Rihanna was inside her Beverly Hills home with her three children on the night of March 9, 2026, when gunshots rang out. The woman allegedly behind the trigger, Ivanna Lisette Ortiz, had a documented history of mental health crises long before she ever drove to that street. Understanding this case means looking past the shock of the headline and into the years of warning signs that preceded it — and what those warnings say about the systems meant to stop moments like this from happening.
This was not a random act of violence. It was the result of a slow, visible unraveling that touched the courts, social media, and psychiatric care — and still was not enough to prevent a woman from showing up at a global superstar’s front door with a firearm.
Who Ortiz Is and Why Rihanna
Ortiz is not a stranger to the legal system or psychiatric care. Before the shooting, she had already left a significant paper trail — one that painted a clear picture of someone in a deepening crisis.
Key facts about Ortiz
- She was involuntarily committed under Florida’s Baker Act, a law allowing authorities to hold someone in a psychiatric facility for up to 72 hours if they pose a danger to themselves or others
- In April 2024, a Florida judge granted full physical custody of her 10-year-old child to her ex-husband, Jed Nikko Valdez Sangalang
- She was barred from all contact with her child — no visits, no calls, no texts, no emails, no third-party communication of any kind
- During sworn testimony, she admitted to the Baker Act commitment but claimed the circumstances were fabricated
- The judge flagged her testimony as concerning enough to launch a full social investigation, which directly influenced the final custody ruling
There is no known real-world connection between Ortiz and Rihanna. No shared history, no professional overlap, no prior interaction of any kind. The obsession existed entirely within Ortiz’s own constructed reality.
The Social Media Trail Before the Rihanna Attack
Weeks before the shooting, Ortiz had been posting erratic videos online. She accused Rihanna of stealing from her and used supernatural language to describe the singer — calling her a witch and making delusional claims rooted in paranoia and distorted thinking.

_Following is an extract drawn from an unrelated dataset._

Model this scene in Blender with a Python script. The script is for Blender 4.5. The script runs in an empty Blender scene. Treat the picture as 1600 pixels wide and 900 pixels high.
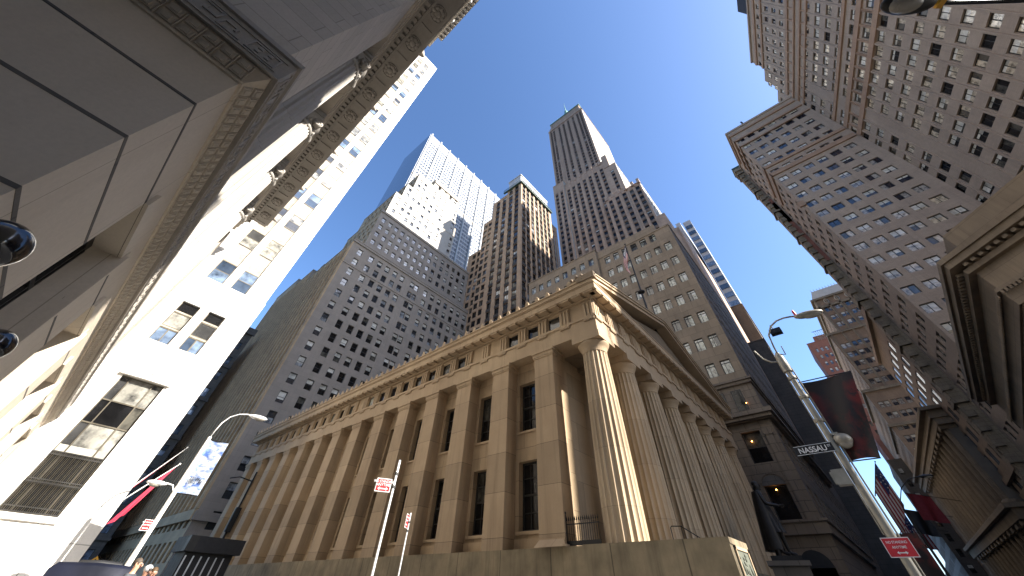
import bpy, math, random
import numpy as np
from mathutils import Vector, Matrix
random.seed(7)
S = bpy.context.scene
COL = S.collection
R = math.radians
PI = math.pi

# ------------------------------------------------------------------ materials
MATS = {}
def newmat(name):
    m = bpy.data.materials.new(name); m.use_nodes = True
    nt = m.node_tree
    for n in list(nt.nodes): nt.nodes.remove(n)
    out = nt.nodes.new('ShaderNodeOutputMaterial'); b = nt.nodes.new('ShaderNodeBsdfPrincipled')
    nt.links.new(b.outputs[0], out.inputs[0]); MATS[name] = m
    return m, nt, b
def mixc(nt, fac, a, b, mode='MIX'):
    n = nt.nodes.new('ShaderNodeMix'); n.data_type = 'RGBA'; n.blend_type = mode
    for i, v in ((0, fac), (6, a), (7, b)):
        if isinstance(v, bpy.types.NodeSocket): nt.links.new(v, n.inputs[i])
        elif isinstance(v, (int, float)): n.inputs[i].default_value = v
        else: n.inputs[i].default_value = (*v, 1)
    return n.outputs[2]
def noise(nt, vec, sc, det=4, rough=.6, w=None):
    n = nt.nodes.new('ShaderNodeTexNoise'); n.inputs['Scale'].default_value = sc
    n.inputs['Detail'].default_value = det; n.inputs['Roughness'].default_value = rough
    nt.links.new(vec, n.inputs['Vector']); return n.outputs[0]
def ramp(nt, v, a, b):
    n = nt.nodes.new('ShaderNodeMapRange'); n.inputs[1].default_value = a; n.inputs[2].default_value = b
    nt.links.new(v, n.inputs[0]); return n.outputs[0]
def math_(nt, op, a, b):
    n = nt.nodes.new('ShaderNodeMath'); n.operation = op
    for i, v in ((0, a), (1, b)):
        if isinstance(v, bpy.types.NodeSocket): nt.links.new(v, n.inputs[i])
        else: n.inputs[i].default_value = v
    return n.outputs[0]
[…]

This kind of behavior — public, escalating, and specifically targeted — is a recognized warning pattern among mental health professionals. It aligns closely with erotomania or delusional fixation, where a person builds an elaborate false narrative involving a public figure they have never actually met. The fixation feels entirely real to the person experiencing it, which is precisely what makes it dangerous.
The videos were visible. The obsession was documented. Ortiz had a history in the psychiatric system. And still, on March 9, she allegedly drove to Rihanna’s neighborhood, parked outside the home, and opened fire.
What the Rihanna Shooting Reveals About Celebrity Safety
Even with professional security in place, this incident exposed a hard and uncomfortable truth — proximity to fame does not equal immunity from danger. The shooting forces a broader reckoning with three critical gaps that extend well beyond Rihanna’s front door
- How social media platforms handle users who post threatening or delusional content targeting celebrities and public figures
- Whether mental health intervention systems act decisively enough when warning signs are this well-documented and this visible
- What legal protections genuinely exist for public figures who face targeted obsession before it turns physical
Rihanna was home with her children when the shots rang out. The fear and confusion that followed were real, regardless of the security detail or the size of the estate. No amount of preparation fully accounts for someone who has decided, in their own fractured reality, that a celebrity is their enemy.
Understanding the Mental Health Crisis Behind the Rihanna Case
This is not simply a Rihanna story. It is a case study in systemic gaps that exist long before violence occurs. Ortiz had been Baker Acted. She had lost custody of her child over documented mental health concerns. She had been posting unraveling, targeted content on social media for weeks leading up to the shooting.
Every checkpoint existed. Every red flag was raised and recorded. And the system still did not connect the dots before the shots were fired outside a Beverly Hills home.
Ortiz now faces attempted murder charges and remains in custody. But the Rihanna shooting should push lawmakers, mental health advocates, and social media platforms alike to ask a harder and more urgent question — when is documentation enough to warrant real intervention, and who is ultimately responsible for making that call before someone gets hurt?
The answer to that question matters far beyond this case.